So this thread on slashdot about a supposedly overheating voting machine deciding to cast a load of votes for one of the candidates of it’s own bat. Following stories like this about technical faults remaining unpatched and corrupting elections years after they were discovered and the known ease with which these machines can be hacked, these don’t seem like a reliable way to keep track of votes.
And of course, all that relies on the companies behind them being honest and incorruptable. As the software is all proprietary they are effectively the sole arbitres of the winners of elections, so they have to be beyond reproach for the results to be believable. Hence the fuss over the chief at Diebold pledging to deliver his home state for Bush in 2004. He obviously meant as a rich private donor and activist, but it quite rightly undermines voter confidence.

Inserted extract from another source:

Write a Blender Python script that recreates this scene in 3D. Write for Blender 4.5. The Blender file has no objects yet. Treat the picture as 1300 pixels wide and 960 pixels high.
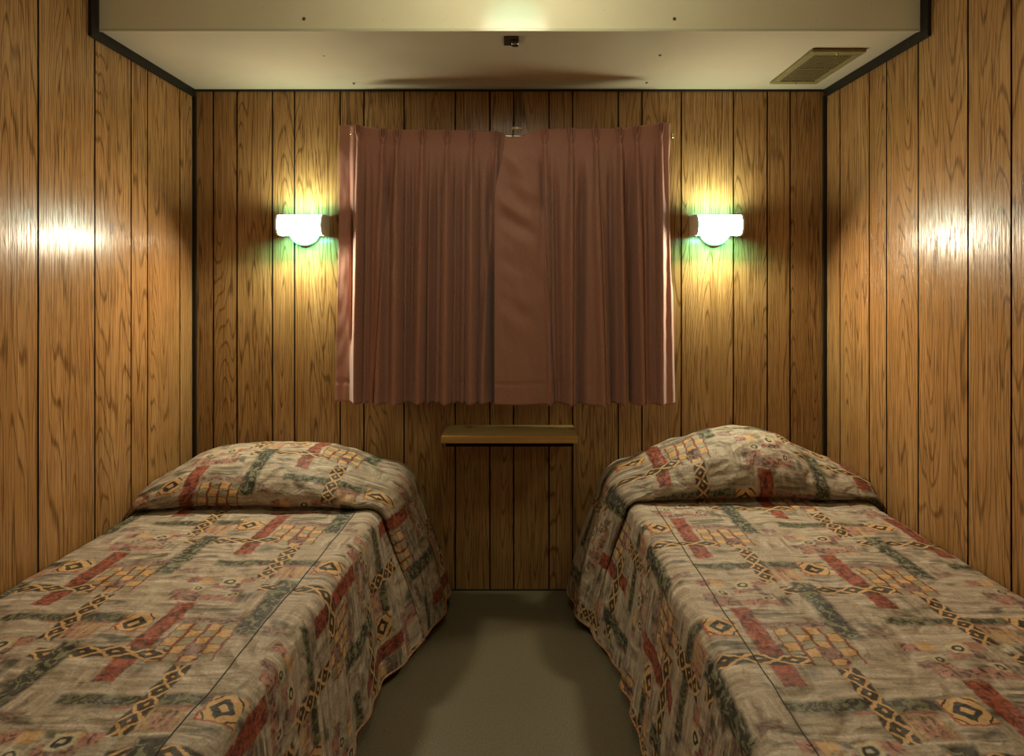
import bpy, bmesh, math, random
from mathutils import Vector, noise
random.seed(7)
C = bpy.context.scene.collection
sc = bpy.context.scene

# ------------------------------------------------------------------ layout (metres)
# camera at the origin of X/Y, looking along +Y; the back wall stands at Y = YB
F = 740.0; VX = 647.0; VY = 359.0; EYE = 1.346
YB = 2.55; XW = 1.384; YF = -1.2
ZS = EYE + 0.845          # underside of the lowered ceiling
YS = YB - 0.597           # its front fascia
ZC = 2.50                 # main ceiling

def bx(px, d): return (px - VX) * d / F
def bz(py, d): return EYE + (VY - py) * d / F
def sstep(a, b, x):
    t = max(0.0, min(1.0, (x - a) / (b - a))); return t * t * (3 - 2 * t)
def interp(pts, x):
    if x <= pts[0][0]: return pts[0][1]
    for (x0, y0), (x1, y1) in zip(pts, pts[1:]):
        if x <= x1:
            t = (x - x0) / (x1 - x0); t = t * t * (3 - 2 * t) if len(pts) < 3 else t
            return y0 + (y1 - y0) * t
    return pts[-1][1]
def smoothinterp(pts, x):          # Catmull-Rom through the points
    n = len(pts)
    if x <= pts[0][0]: return pts[0][1]
    if x >= pts[-1][0]: return pts[-1][1]
    for i in range(n - 1):
        if x <= pts[i + 1][0]:
            x0, y0 = pts[i]; x1, y1 = pts[i + 1]
            m0 = (y1 - pts[i - 1][1]) / (x1 - pts[i - 1][0]) if i > 0 else (y1 - y0) / (x1 - x0)
            m1 = (pts[i + 2][1] - y0) / (pts[i + 2][0] - x0) if i + 2 < n else (y1 - y0) / (x1 - x0)
            h = x1 - x0; t = (x - x0) / h
            return ((2*t**3 - 3*t*t + 1) * y0 + (t**3 - 2*t*t + t) * h * m0 +
                    (-2*t**3 + 3*t*t) * y1 + (t**3 - t*t) * h * m1)

# ------------------------------------------------------------------ object helpers
def link(name, me, mats, parent=None, smooth=False):
    o = bpy.data.objects.new(name, me); C.objects.link(o)
    for m in (mats if isinstance(mats, (list, tuple)) else [mats]): me.materials.append(m)
    if smooth:
        for p in me.polygons: p.use_smooth = True
    if parent is not None: o.parent = parent
    return o
def from_bm(name, bm, mats, parent=None, smooth=False):
    bmesh.ops.recalc_face_normals(bm, faces=bm.faces)
    me = bpy.data.meshes.new(name); bm.to_mesh(me); bm.free()
    return link(name, me, mats, parent, smooth)
def tag(o, label=None, cat=None, group=None, kind=None):
    if label: o['label'] = label
    if cat: o['category'] = cat
    if group: o['group'] = group
    if kind: o['kind'] = kind
    return o
def thing(name, label, cat, loc, group=None):
    o = bpy.data.objects.new(name, None); C.objects.link(o); o.location = loc
    o.empty_display_size = 0.05
    return tag(o, label, cat, group)
def add_box(bm, x0, x1, y0, y1, z0, z1, bev=0.0, mi=0, seg=2):
    vs = [bm.verts.new((x, y, z)) for x in (x0, x1) for y in (y0, y1) for z in (z0, z1)]
    fs = []
    for q in ((0,1,3,2),(4,6,7,5),(0,4,5,1),(2,3,7,6),(0,2,6,4),(1,5,7,3)):
        f = bm.faces.new([vs[i] for i in q]); f.material_index = mi; fs.append(f)
    if bev > 0:
        es = list({e for f in fs for e in f.edges})
        bmesh.ops.bevel(bm, geom=es, offset=bev, segments=seg, affect='EDGES', profile=0.5, material=mi)
def add_tube(bm, pts, r, n=8, mi=0, caps=True):
    rings = []
    for i, p in enumerate(pts):
        p = Vector(p); a = Vector(pts[max(0, i-1)]); b = Vector(pts[min(len(pts)-1, i+1)])
        t = (b - a).normalized(); up = Vector((0,0,1)) if abs(t.z) < 0.9 else Vector((1,0,0))
        s = t.cross(up).normalized(); u = s.cross(t)
        rr = r[i] if isinstance(r, (list, tuple)) else r
        rings.append([bm.verts.new(p + (s*math.cos(k*2*math.pi/n) + u*math.sin(k*2*math.pi/n))*rr) for k in range(n)])
    for r0, r1 in zip(rings, rings[1:]):
        for k in range(n):
            f = bm.faces.new((r0[k], r0[(k+1)%n], r1[(k+1)%n], r1[k])); f.material_index = mi
    if caps:
        for rg in (rings[0], rings[-1]):
            f = bm.faces.new(rg); f.material_index = mi
def add_lathe_y(bm, cx, cz, prof, n=32, mi=0):      # prof: (radius, y) pairs, axis along Y
    rings = []
    for r, y in prof:
        rings.append([bm.verts.new((cx + r*math.cos(k*2*math.pi/n), y, cz + r*math.sin(k*2*math.pi/n))) for k in range(n)])
    for r0, r1 in zip(rings, rings[1:]):
        for k in range(n):
            f = bm.faces.new((r0[k], r0[(k+1)%n], r1[(k+1)%n], r1[k])); f.material_index = mi
    for rg in (rings[0], rings[-1]):
        f = bm.faces.new(rg); f.material_index = mi

# ------------------------------------------------------------------ node helpers
class N:
    def __init__(self, name):
        self.m = bpy.data.materials.new(name); self.m.use_nodes = True
        self.t = self.m.node_tree; self.t.nodes.clear()
        self.out = self.t.nodes.new('ShaderNodeOutputMaterial')
        self.b = self.t.nodes.new('ShaderNodeBsdfPrincipled')
        self.t.links.new(self.b.outputs[0], self.out.inputs[0])
    def set(self, sock, v):
        if hasattr(v, 'is_output'): self.t.links.new(v, sock)
        else: sock.default_value = v
    def p(self, **kw):
        for k, v in kw.items():
            s = self.b.inputs[k.replace('_', ' ')]
            if isinstance(v, tuple) and len(v) == 3: v = (*v, 1)
            self.set(s, v)
    def math(self, op, a, b=None, c=None, clamp=False):
        n = self.t.nodes.new('ShaderNodeMath'); n.operation = op; n.use_clamp = clamp
        self.set(n.inputs[0], a)
        if b is not None: self.set(n.inputs[1], b)
        if c is not None: self.set(n.inputs[2], c)
        return n.outputs[0]
    def vec(self, op, a, b=None, scale=None):
        n = self.t.nodes.new('ShaderNodeVectorMath'); n.operation = op
        self.set(n.inputs[0], a)
        if b is not None: self.set(n.inputs[1], b)
        if scale is not None: self.set(n.inputs['Scale'], scale)
        return n.outputs['Value'] if op in ('LENGTH', 'DOT_PRODUCT', 'DISTANCE') else n.outputs[0]
    def sep(self, v):
        n = self.t.nodes.new('ShaderNodeSeparateXYZ'); self.set(n.inputs[0], v); return n.outputs
    def comb(self, x, y, z=0.0):
        n = self.t.nodes.new('ShaderNodeCombineXYZ')
        for i, v in enumerate((x, y, z)): self.set(n.inputs[i], v)
        return n.outputs[0]
    def noise(self, v, scale=1.0, detail=2.0, rough=0.5, color=False, dist=0.0):
        n = self.t.nodes.new('ShaderNodeTexNoise'); self.set(n.inputs['Vector'], v)
        n.inputs['Scale'].default_value = scale; n.inputs['Detail'].default_value = detail
        n.inputs['Roughness'].default_value = rough; n.inputs['Distortion'].default_value = dist
        return n.outputs['Color'] if color else n.outputs['Fac']
    def voronoi(self, v, scale, feature='F1'):
        n = self.t.nodes.new('ShaderNodeTexVoronoi'); n.feature = feature
        self.set(n.inputs['Vector'], v); n.inputs['Scale'].default_value = scale
        return n.outputs['Distance']
    def mr(self, v, a, b, c=0.0, d=1.0, smooth=False):
        n = self.t.nodes.new('ShaderNodeMapRange'); n.clamp = True
        if smooth: n.interpolation_type = 'SMOOTHSTEP'
        self.set(n.inputs[0], v)
        for i, x in enumerate((a, b, c, d)): n.inputs[i+1].default_value = x
        return n.outputs[0]
    def mix(self, f, a, b, mode='MIX'):
        n = self.t.nodes.new('ShaderNodeMix'); n.data_type = 'RGBA'; n.blend_type = mode
        self.set(n.inputs[0], f)
        for i, v in ((6, a), (7, b)):
            if isinstance(v, tuple) and len(v) == 3: v = (*v, 1)
            self.set(n.inputs[i], v)
        return n.outputs[2]
    def ramp(self, f, stops):
        n = self.t.nodes.new('ShaderNodeValToRGB'); self.set(n.inputs[0], f)
        el = n.color_ramp.elements
        while len(el) < len(stops): el.new(0.5)
        for e, (p, c) in zip(el, stops): e.position = p; e.color = (*c, 1)
        return n.outputs[0]
    def uv(self):
        n = self.t.nodes.new('ShaderNodeUVMap'); return n.outputs[0]
    def obj(self):
        n = self.t.nodes.new('ShaderNodeTexCoord'); return n.outputs['Object']
    def bump(self, h, strength=0.3, dist=0.002, normal=None):
        n = self.t.nodes.new('ShaderNodeBump'); n.inputs['Strength'].default_value = strength
        n.inputs['Distance'].default_value = dist; self.set(n.inputs['Height'], h)
        if normal is not None: self.set(n.inputs['Normal'], normal)
        return n.outputs[0]

def plain(name, col, rough=0.5, metal=0.0, spec=0.5, nscale=40, namt=0.12):
    n = N(name); v = n.obj()
    f = n.noise(v, nscale, 3)
    c2 = tuple(x * (1 - namt) for x in col); c1 = tuple(min(1, x * (1 + namt)) for x in col)
    n.p(Base_Color=n.ramp(f, [(0.3, c2), (0.7, c1)]), Roughness=rough, Metallic=metal)
    n.b.inputs['Specular IOR Level'].default_value = spec
    return n.m

def wood_panel_material():
    n = N('printed_oak_panel'); uv = n.uv(); s = n.sep(uv); x, z = s[0], s[1]
    # cathedral figure: contour lines of a field stretched along the grain
    big = n.noise(n.comb(n.math('MULTIPLY', x, 6.0), n.math('MULTIPLY', z, 0.42)), 1.0, 1.5, 0.4)
    wob = n.noise(n.comb(n.math('MULTIPLY', x, 45.0), n.math('MULTIPLY', z, 3.2)), 1.0, 3.0, 0.6)
    h = n.math('ADD', n.math('MULTIPLY', big, 40.0), n.math('MULTIPLY', wob, 0.55))
    fr = n.math('FRACT', h)
    line = n.mr(n.math('ABSOLUTE', n.math('SUBTRACT', fr, 0.5)), 0.36, 0.47)
    # open pores: dark dashes along the grain
    por = n.noise(n.comb(n.math('MULTIPLY', x, 380.0), n.math('MULTIPLY', z, 6.0)), 1.0, 2.0, 0.65)
    pore = n.mr(por, 0.53, 0.62)
    fine = n.noise(n.comb(n.math('MULTIPLY', x, 150.0), n.math('MULTIPLY', z, 2.2)), 1.0, 4.0, 0.7)
    tone = n.noise(n.comb(n.math('MULTIPLY', x, 9.0), n.math('MULTIPLY', z, 0.5)), 1.0, 2.0)
    dens = n.noise(n.comb(n.math('MULTIPLY', x, 14.0), n.math('MULTIPLY', z, 0.9)), 1.0, 2.0)
    base = n.ramp(fine, [(0.28, (0.265, 0.125, 0.042)), (0.5, (0.40, 0.205, 0.076)), (0.72, (0.50, 0.285, 0.120))])
    base = n.mix(n.mr(tone, 0.35, 0.65, 0.0, 0.45), base, (0.275, 0.126, 0.036))
    thin = n.mr(n.noise(n.comb(n.math('MULTIPLY', x, 210.0), n.math('MULTIPLY', z, 1.3)), 1.0, 2.0, 0.5), 0.60, 0.67)
    base = n.mix(n.math('MULTIPLY', thin, 0.70), base, (0.13, 0.058, 0.016))
    lm = n.math('MULTIPLY', line, n.mr(por, 0.38, 0.50, 0.35, 1.0))
    col = n.mix(n.math('MULTIPLY', lm, 0.74), base, (0.085, 0.036, 0.009))
    col = n.mix(n.math('MULTIPLY', pore, n.mr(dens, 0.36, 0.62, 0.25, 0.95)), col, (0.085, 0.036, 0.010))
    hgt = n.math('ADD', n.math('MULTIPLY', fine, 0.8), n.math('MULTIPLY', pore, -0.5))
    n.p(Base_Color=col, Roughness=0.245, Normal=n.bump(hgt, 0.5, 0.0012))
    n.b.inputs['Specular IOR Level'].default_value = 0.34
    return n.m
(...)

Diebold also got themselves a massive fine by the SEC. They’ve also been a favourite of people showing how easy the machine are to hack, how likely they are to send false counts and so on.
Sequoia Voting Systems, owned through secretive offshore vehicles which obscure their true ownership, although some conspiracy theorists have tries to link them to Hugo Chavez of all people, and was previously owned by an Irish fraudster. Turns out you don’t need ID to run the machines that count votes. They also bribed a supreme court judge, which didn’t stop them operating. Their Southeast Regional Manager also got convicted for bribing officials in Louisiana. So again, being a convicted felon might stop you voting in some places, but it won’t stop you profiting off the vote. That last case was especially sinister, as the bribes paid by “Rocco” Ricci to Jerry Fowler exceeded the value of the contract, meaning the bribes weren’t paid just to win profitable business.

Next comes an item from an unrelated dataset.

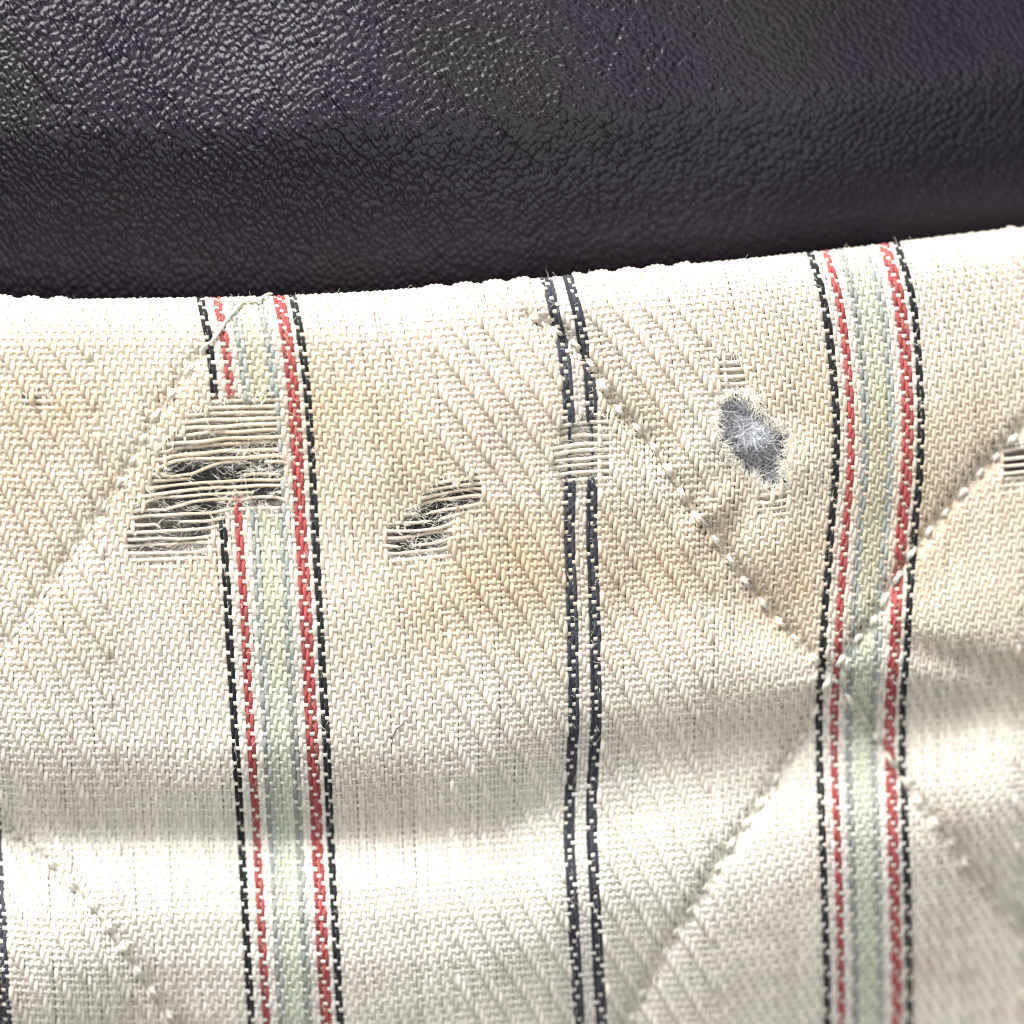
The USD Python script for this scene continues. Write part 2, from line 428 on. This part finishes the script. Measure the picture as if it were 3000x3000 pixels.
# position of every crossing
DYJ, _ = fold(sj)
XC = np.zeros((len(idx), NJ)); YC, SC = np.zeros_like(XC), np.zeros_like(XC)
for k, i in enumerate(idx):
    y = np.full(NJ, 900.0) + DYJ
    for _ in range(3):
        x = xwarp(i, y); y = edge_f(x) + np.where(sj < 0, sj * 0.6, DYJ)
    XC[k], SC[k] = x, sj + drag(x, y) * np.clip(sj / 200, 0, 1)
    YC[k] = np.where(sj < 0, y, edge_f(x) + fold(SC[k])[0])
CUT = look(SD_WARP, XC, YC) + rng.normal(size=(len(idx), 1)) * 13 + rng.normal(size=XC.shape) * 3 > 0
thin = (look(sdist('efh'), XC, YC) > -30) & (rng.random((len(idx), 1)) < 0.2)
CUT &= ~thin
# the two stubs of the black and red threads that still stand up below the long tear
for i, lim in ((63, 1500), (64, 1495), (67, 1462), (68, 1468)):
    k = i - I0
    CUT[k] |= (YC[k] > 1175) & (YC[k] < lim)
    CUT[k] &= ~(YC[k] >= lim)
for c in (147, 153):
    k = c - I0
    UP[k] &= ~((YC[k] > 1238) & (YC[k] < 1392))
    CUT[k] = False
for c in (146, 148, 152, 154):
    k = c - I0
    CUT[k] = (YC[k] > 1238 + rng.normal() * 6) & (YC[k] < 1392 + rng.normal() * 12)
CUTW = look(SD_WEFT, XC, YC) + rng.normal(size=XC.shape) * 3 > 2
# wefts that have snapped inside the two big tears
for x0, x1, y0, y1 in ((560, 700, 1384, 1402), (700, 770, 1352, 1368), (470, 520, 1520, 1540), (740, 800, 1432, 1450), (1225, 1290, 1500, 1520), (1180, 1215, 1580, 1600)):
    CUTW |= (XC > x0) & (XC < x1) & (YC > y0) & (YC < y1)

AMP, WAMP = 2.2, 4.0    # how far weft and warp threads rise and dip, in u


def tube(P, N, rb, rn, sides=6):
    """A tube along P with the surface normals N; rb, rn (n) = half width and half height."""
    n = len(P)
    T = np.gradient(P, axis=0); T /= np.linalg.norm(T, axis=1, keepdims=True) + 1e-12
    B = np.cross(T, N); B /= np.linalg.norm(B, axis=1, keepdims=True) + 1e-12
    N = np.cross(B, T)
    a = np.linspace(0, 2 * np.pi, sides, endpoint=False) + np.pi / 6
    ca, sa = np.cos(a)[None, :, None], np.sin(a)[None, :, None]
    rb, rn = rb[:, None, None], rn[:, None, None]
    V = P[:, None] + B[:, None] * ca * rb + N[:, None] * sa * rn
    NN = B[:, None] * ca / np.maximum(rb, 1e-9) + N[:, None] * sa / np.maximum(rn, 1e-9)
    NN /= np.linalg.norm(NN, axis=2, keepdims=True)
    r, k = np.arange(n - 1)[:, None] * sides, np.arange(sides)[None]
    k2 = (k + 1) % sides
    f = np.stack([r + k, r + sides + k, r + sides + k2, r + k2], -1).reshape(-1, 4)
    return V.reshape(-1, 3), f, NN.reshape(-1, 3)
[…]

ES&S is another one with mysterious ownership, and their subcontractor Vikant is owned by a Belorussian, from Europe’s last dictatorship, who has issued death threats to reporters investigating his company. An ivestogation into ES&S was also killed on the election of Ronald Reagan.
Even the minor companies, like Electec, fromerly Shooptronic, named after Ransom Shoop, convicted of conspiracy and obstruction of justice in a murder case related to the election business. That company was involved in the Florida election in 2000.
So I see no reason to have blind faith in American election results.